Controversée. C’est le moins qu’on puisse dire de la décision de l’Académie du Goncourt. C’est au 14e tour d’un scrutin très serré face à Giuliano da Empoli et son « Mage du Kremlin » (voir la prochaine chronique) qu’a remporté le célèbre prix une histoire qu’on pourrait qualifier de banale, celle d’une veuve qui essaye de reconstituer l’enchainement des événements qui ont précédé la mort accidentelle de son conjoint, il y a plus de 20 ans.
Goncourt de la nouvelle 2007 pour son recueil « L’amour est très surestimé », l’autrice bâtit son récit sur 23 séquences de « si ». Une démarche habituelle souvent entreprise à la suite d’un événement tragique : si son frère n’avait pas laissé la moto dans leur garage, si elle n’était pas montée à Paris chez son éditeur, si son collègue ne l’avait pas retenue, etc. L’écrivaine décortique, séquence, répertorie, reprend minutieusement les moindres détails pour tenter de… Et c’est là probablement que le roman nous laisse sur notre faim.

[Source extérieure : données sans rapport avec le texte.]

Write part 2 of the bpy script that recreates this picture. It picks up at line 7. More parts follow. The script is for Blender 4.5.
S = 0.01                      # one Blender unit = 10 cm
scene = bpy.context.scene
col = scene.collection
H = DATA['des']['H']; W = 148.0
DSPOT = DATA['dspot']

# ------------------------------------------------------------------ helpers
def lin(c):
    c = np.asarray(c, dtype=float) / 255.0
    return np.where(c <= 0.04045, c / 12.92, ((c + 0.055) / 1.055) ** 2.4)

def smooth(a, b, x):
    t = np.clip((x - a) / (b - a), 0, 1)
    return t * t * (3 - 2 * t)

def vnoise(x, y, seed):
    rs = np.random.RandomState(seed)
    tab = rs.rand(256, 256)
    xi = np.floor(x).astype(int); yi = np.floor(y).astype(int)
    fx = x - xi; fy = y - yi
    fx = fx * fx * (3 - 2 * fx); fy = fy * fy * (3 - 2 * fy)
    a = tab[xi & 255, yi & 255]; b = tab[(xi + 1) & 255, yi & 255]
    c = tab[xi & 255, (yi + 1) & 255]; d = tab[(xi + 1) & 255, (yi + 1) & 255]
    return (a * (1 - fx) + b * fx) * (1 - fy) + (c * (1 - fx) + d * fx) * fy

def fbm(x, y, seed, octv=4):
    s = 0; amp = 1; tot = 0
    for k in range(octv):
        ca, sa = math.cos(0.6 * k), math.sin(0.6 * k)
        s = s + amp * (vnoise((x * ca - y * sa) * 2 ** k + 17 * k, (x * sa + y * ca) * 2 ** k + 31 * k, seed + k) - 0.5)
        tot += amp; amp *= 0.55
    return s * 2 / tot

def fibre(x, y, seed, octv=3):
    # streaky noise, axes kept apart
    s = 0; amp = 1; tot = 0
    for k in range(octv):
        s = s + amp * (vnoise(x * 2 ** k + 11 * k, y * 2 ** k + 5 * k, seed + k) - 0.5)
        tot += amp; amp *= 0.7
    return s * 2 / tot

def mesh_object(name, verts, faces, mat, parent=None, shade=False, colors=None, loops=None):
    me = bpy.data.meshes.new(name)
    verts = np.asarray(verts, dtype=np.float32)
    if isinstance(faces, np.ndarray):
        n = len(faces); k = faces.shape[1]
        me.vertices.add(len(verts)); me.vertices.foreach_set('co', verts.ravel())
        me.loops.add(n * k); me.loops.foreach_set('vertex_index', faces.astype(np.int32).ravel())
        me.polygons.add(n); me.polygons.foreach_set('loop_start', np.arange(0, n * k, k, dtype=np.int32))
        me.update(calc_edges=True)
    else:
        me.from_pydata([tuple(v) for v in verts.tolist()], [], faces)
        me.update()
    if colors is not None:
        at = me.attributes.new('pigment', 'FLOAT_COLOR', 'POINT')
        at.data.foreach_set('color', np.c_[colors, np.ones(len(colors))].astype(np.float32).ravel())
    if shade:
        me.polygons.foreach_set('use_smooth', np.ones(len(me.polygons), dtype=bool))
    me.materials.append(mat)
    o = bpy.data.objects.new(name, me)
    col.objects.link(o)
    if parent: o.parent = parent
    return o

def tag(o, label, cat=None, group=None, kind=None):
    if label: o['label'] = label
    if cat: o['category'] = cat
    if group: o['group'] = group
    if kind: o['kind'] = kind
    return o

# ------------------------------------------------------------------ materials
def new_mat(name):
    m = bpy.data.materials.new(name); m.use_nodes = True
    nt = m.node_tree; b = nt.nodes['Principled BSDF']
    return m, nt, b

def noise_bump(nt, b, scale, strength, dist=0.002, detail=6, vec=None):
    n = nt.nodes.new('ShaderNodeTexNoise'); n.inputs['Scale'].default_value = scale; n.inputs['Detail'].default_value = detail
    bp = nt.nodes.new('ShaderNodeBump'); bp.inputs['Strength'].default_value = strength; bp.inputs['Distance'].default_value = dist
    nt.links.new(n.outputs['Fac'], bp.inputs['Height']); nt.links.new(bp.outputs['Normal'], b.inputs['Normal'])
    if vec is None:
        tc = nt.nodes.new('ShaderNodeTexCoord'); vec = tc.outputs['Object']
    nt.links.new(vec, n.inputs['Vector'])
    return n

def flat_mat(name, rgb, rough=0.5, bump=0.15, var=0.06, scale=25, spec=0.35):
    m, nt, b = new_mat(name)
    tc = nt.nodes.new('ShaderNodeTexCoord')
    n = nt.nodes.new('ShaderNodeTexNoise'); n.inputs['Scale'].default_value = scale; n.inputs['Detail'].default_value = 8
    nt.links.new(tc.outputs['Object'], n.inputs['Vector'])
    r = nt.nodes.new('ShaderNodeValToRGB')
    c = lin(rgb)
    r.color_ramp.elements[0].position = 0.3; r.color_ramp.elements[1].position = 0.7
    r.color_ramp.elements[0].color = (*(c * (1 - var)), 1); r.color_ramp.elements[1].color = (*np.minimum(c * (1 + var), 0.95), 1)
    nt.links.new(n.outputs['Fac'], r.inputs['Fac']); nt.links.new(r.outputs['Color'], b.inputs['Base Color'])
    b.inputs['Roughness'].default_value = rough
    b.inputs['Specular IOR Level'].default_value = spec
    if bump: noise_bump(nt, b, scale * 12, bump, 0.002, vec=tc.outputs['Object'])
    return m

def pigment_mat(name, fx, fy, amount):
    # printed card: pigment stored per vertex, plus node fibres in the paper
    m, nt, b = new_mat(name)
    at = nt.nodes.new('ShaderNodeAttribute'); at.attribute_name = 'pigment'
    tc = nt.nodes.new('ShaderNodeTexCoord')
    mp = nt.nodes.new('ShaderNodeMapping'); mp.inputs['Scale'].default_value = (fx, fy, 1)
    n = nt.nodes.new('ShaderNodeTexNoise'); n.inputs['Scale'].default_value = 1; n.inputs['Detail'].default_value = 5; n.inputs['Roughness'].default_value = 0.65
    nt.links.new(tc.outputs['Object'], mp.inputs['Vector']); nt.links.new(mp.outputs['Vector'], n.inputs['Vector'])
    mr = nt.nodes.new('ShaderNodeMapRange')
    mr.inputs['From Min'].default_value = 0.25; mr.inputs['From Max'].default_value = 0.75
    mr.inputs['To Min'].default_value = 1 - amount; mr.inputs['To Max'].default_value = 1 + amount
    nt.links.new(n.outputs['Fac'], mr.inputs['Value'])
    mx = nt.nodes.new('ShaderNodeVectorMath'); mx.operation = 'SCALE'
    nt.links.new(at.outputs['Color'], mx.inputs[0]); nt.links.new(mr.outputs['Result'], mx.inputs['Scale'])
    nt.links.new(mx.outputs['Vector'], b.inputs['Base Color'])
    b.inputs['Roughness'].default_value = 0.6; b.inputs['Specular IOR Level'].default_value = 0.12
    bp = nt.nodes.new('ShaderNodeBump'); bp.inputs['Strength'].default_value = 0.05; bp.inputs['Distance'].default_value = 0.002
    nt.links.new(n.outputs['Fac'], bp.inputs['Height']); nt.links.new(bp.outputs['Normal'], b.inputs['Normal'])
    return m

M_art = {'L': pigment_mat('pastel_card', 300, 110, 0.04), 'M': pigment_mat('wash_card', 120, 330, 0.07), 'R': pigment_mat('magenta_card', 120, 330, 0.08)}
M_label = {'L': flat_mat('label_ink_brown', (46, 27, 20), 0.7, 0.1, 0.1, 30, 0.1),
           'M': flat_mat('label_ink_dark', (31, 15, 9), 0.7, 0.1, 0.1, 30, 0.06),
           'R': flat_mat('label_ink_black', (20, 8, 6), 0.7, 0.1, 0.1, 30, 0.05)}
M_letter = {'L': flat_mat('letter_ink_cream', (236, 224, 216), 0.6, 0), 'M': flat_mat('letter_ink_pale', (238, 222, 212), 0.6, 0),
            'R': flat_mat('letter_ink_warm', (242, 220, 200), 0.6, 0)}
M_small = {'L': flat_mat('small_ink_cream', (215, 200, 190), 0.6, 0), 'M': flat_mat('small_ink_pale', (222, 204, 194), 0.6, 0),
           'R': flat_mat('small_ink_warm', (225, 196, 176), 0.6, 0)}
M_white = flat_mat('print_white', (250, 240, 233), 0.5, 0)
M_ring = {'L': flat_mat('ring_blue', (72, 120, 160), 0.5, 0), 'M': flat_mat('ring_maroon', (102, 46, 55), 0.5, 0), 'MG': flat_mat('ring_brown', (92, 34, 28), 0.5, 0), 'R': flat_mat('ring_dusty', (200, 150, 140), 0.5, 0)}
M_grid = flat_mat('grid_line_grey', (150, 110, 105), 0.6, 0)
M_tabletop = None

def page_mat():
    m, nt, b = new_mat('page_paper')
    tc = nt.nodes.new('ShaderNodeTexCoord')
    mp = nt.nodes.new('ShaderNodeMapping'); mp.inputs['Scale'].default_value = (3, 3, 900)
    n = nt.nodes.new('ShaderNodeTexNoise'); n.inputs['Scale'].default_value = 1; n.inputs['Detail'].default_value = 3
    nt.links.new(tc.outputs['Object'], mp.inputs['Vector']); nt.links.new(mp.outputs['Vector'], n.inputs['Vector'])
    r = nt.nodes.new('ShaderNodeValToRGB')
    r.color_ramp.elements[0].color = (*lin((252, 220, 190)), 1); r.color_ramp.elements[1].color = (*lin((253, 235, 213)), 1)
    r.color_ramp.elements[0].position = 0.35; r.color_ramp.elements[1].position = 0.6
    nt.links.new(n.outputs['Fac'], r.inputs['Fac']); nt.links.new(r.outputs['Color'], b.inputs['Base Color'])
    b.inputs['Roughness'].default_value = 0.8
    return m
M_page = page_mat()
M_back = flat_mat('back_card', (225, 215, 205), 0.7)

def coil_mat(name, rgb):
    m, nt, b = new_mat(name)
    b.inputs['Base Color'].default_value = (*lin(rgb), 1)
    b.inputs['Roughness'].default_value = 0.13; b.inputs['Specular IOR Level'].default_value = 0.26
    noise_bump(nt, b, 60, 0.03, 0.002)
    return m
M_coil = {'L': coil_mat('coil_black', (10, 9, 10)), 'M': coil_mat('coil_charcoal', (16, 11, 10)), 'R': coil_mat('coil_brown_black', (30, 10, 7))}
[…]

Où va-t-on avec cette nostalgie, culpabilité, mélancolie, réminiscence, et au passage quelques remarques sur ce qu’était le monde à la veille du troisième millénaire, le tout exprimé avec une sorte d’obsession maladive de reconstituer le passé, dans une vaine tentative de conjurer le sort ?
La réponse est probablement dans l’écriture sobre et sensible de Brigitte Giraud. Sans s’essouffler, avec une répétitivité à la limite envoûtante, elle témoigne de son grand amour, avec retenue et douleur, et livre ses réflexions sur l’implacabilité du destin et l’impuissance humaine face à ce rouleau compresseur qu’est parfois la vie.
"Quand aucune catastrophe ne survient, on avance sans se retourner, on fixe la ligne d’horizon, droit devant. Quand un drame surgit, on rebrousse chemin, on revient hanter les lieux, on procède à la reconstitution. On veut comprendre l’origine de chaque geste, chaque décision. On rembobine cent fois. On devient le spécialiste du cause à effet. On traque, on dissèque, on autopsie. On veut tout savoir de la nature humaine, des ressorts intimes et collectifs qui font que ce qui arrive, arrive."
Un livre qui se lit vite mais surtout à lire pour saisir la mutation et le renouveau des choix du jury de Drouant.